Hindustan Times (Lucknow)

‘My tutor killed my innocence, stole my childhood’

A young man relives the painful memory of being sodomised at the tender age of seven

- (AS TOLD TO PRATYUSH DAYAL MISRA)

The year was 2004, and I was a mere 7-year-old then, when I went through a phase of a life which haunts me till today, though I try to bury it in the land of long-lost bad memories. The episode, against my will, keeps on flashing in my mind.

At the time, a prosperous family lived in front of our house. Their eldest son, who was a friend of my brother, gave me tuitions at his place. He was 19 years old then and his sister was my best friend. Once because of my engagement in a wedding, I could not complete my homework, for which I received a heavy punishment.
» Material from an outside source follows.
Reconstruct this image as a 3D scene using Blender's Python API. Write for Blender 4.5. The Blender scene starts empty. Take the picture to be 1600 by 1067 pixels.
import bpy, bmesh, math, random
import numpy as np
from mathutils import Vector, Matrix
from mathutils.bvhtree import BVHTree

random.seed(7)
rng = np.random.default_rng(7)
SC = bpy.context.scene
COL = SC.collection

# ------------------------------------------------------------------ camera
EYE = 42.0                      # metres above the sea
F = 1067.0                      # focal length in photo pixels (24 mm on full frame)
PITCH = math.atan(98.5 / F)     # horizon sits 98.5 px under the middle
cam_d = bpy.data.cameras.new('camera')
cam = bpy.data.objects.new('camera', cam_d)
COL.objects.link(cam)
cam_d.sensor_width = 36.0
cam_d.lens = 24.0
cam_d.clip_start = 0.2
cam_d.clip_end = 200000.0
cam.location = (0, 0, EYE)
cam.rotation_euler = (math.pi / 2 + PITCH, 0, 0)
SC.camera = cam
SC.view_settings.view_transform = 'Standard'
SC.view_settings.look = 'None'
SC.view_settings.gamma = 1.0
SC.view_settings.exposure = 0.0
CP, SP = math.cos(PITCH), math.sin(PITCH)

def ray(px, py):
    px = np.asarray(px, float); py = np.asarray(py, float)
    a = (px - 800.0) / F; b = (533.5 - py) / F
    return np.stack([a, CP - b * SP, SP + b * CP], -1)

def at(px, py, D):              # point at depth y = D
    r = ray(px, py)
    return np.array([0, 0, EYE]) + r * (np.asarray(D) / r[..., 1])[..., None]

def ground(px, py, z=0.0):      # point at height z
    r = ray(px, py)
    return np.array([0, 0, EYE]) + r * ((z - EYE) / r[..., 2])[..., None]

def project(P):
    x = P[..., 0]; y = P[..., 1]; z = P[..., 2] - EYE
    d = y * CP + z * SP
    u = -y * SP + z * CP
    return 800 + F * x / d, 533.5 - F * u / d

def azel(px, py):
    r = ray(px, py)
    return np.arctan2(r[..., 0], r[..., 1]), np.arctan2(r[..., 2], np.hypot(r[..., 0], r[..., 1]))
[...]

He slapped me twice and took me to his bedroom. Tying my hands, he thrust my face against the pillow and executed his devilish plan.

I cried and shrieked but as there was no one else in the house and the television volume high, my screams went unheard. He also warned me to not tell anyone about this incident.

In the coming days, this became a regular habit. Now he didn’t even need a reason: any day he wished, he pulled my pants down and did what he liked. This continued for a year. I could not tell my brother.

My parents were separated and father was never there to listen. There was no one I could tell this to.

On his birthday, after my brother and many of his mutual friends had left, he introduced me to his other friends and boasted about the things he did to me.

I was a smooth cute boy for them with no facial hair on my face. Very soon, during my tuitions, his friends visited and used me to experiment pornograph­ically influenced sexual acts.

Eventually, my brother got to know about the abuse. My elder brother, the only person in my family from whom I expected some justice, warned me to not visit that place. The 8-year-old boy was told that you shouldn’t talk of this to anyone, or else the family reputation­shall be in danger.

I piously followed what my brother said. But in 2007, an uncle who visited the locality temple, used to stare at me. He once asked me to accompany him to the rear compound of the temple, where he groped me and forcibly kissed me. I came home crying. Again, no one to tell.

However, in Class 8, when my school friends tried to do similar things with me, I told their parents. But to my surprise, they laughed off the acts, saying that such things happened when boys played.

I told my cousin about this, who motivated me to file a police report against the culprits.

However, when my brother learnt of this, he said the family’s reputation would be in tatters and anyhow I was not a girl who could get raped. I was made to accept such acts as something which kept happening to every boy.

Till today, I can’t make an eye to eye contact with a male teacher. Through my school days, I faced serious problems with male teachers, especially when they asked me questions or looked at me for an answer.

Suicidal thoughts came to me while I went through that depressing phase. Men think that if a boy is innocent looking and not so masculine, he is weak, that they can take all the pleasures of his soft body.

That’s what exactly happened with me, time and again. I was asked to grow a beard and not complain but such perpetrato­rs need no excuse.

My ‘tutor’ killed my innocence, stole my childhood from me. My wounds might have healed but the scars remain!